The Mexican model María Ibarra del Villar also wore an outfit designed by Mr. Pineda: a patchwork flamenco-style dress. “Thanks to the fact that we’re celebrating a tradition, it gives us the opportunity to dress more traditionally, but also modern, to give it a modern twist,” she said. “I love that kind of fashion.”
Vogue Mexico’s Day of the Dead gala is “something that we really want to make our own,” Ms. Martínez de Salas said, adding that there are hopes for it to become as buzzed about as any other Vogue event. “We want this event to be shared globally.”
While there were trappings of authentic Day of the Dead celebrations including altars, marigold garlands and skulls made of sugar, it was a far cry from the intimate nature of the holiday, which is usually centered on remembering deceased relatives. Día de Muertos, the Mexican actress Claudia Ramírez said at the gala, is “a day to celebrate your dead, to go to the graveyard, pray to them, sing to them, eat with them.” The party, she added, lacked an integral element: “There’s no dead people.”
Altars set up in Mexican homes for the holiday, which is observed annually on Nov. 2, traditionally feature photos of those who have died.

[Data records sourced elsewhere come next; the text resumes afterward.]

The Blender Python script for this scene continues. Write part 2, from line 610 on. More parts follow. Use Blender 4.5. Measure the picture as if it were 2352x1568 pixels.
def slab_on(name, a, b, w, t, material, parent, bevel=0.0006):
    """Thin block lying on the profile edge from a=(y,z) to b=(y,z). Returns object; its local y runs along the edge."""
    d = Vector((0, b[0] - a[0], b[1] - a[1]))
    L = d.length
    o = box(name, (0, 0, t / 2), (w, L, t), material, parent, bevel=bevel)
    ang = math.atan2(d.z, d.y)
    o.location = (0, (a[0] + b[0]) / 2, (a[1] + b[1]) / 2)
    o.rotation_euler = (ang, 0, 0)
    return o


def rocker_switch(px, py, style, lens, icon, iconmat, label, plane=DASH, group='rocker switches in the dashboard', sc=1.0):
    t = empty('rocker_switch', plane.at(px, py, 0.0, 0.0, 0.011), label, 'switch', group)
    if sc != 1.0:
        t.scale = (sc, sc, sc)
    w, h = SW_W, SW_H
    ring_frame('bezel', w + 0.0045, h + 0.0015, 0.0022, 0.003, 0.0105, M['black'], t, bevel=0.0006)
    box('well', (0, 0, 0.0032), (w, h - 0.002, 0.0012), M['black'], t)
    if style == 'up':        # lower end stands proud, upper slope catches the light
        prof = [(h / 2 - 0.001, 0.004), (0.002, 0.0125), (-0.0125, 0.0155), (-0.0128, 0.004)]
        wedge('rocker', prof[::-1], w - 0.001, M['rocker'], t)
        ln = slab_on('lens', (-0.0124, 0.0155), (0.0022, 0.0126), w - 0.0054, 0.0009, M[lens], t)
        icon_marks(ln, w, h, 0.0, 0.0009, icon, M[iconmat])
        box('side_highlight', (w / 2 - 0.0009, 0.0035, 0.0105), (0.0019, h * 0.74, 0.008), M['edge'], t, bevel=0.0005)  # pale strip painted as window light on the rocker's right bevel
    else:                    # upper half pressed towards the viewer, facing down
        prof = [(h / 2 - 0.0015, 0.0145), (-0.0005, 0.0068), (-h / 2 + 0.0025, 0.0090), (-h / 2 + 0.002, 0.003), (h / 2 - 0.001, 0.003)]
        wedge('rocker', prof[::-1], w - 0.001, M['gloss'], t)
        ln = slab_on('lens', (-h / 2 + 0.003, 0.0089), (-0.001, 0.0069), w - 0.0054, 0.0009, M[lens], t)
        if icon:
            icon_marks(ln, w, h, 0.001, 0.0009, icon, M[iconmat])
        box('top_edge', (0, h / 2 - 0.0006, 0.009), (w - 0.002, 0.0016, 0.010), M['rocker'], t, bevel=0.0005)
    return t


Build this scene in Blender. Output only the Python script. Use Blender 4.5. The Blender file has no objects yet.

The altars at the event were devoid of images; instead, they were heavy with branding, including sugar skulls stamped with “Vogue” on the foreheads. Event sponsors’ names could be spotted elsewhere: Farfetch, on a floral archway; Patrón, at the bar; Cadillac, on an S.U.V. parked in the museum’s courtyard.
The gala’s host and sponsors are not the only companies that have recognized the marketing potential of Day of the Dead. Brands including Adidas, Lacoste and Jean Paul Gaultier have incorporated it into their advertising or collections.
The celebration received outsize global attention in 2015, when it was depicted in the James Bond film “Spectre,” which featured a fictitious Día de Muertos parade in Mexico City. The scene inspired local officials to start an actual parade, which has become a major tourist draw in the city. This year, the local government expects Día de Muertos celebrations to attract about 400,000 tourists and generate $200 million.
For Ms. Martínez de Salas, who grew up in the United States listening to her mother talk about Día de Muertos celebrations in Mexico, working with sponsors to stage a gala that promotes the holiday was a way to draw attention to a tradition that remains deeply personal to her.
This year’s event ended with the Mexican singer Carlos Rivera, dressed in a magenta Dolce & Gabbana suit, performing the song “Remember Me,” which he had originally recorded for the Spanish-language version of “Coco,” the 2017 Oscar-winning film about Día de Muertos. Recognized for the efforts its creators took to accurately represent the holiday, the movie was also a commercial success.
“I really see it more as a celebration of culture,” Ms. Martínez de Salas said of the gala. “In the end it comes from the heart.”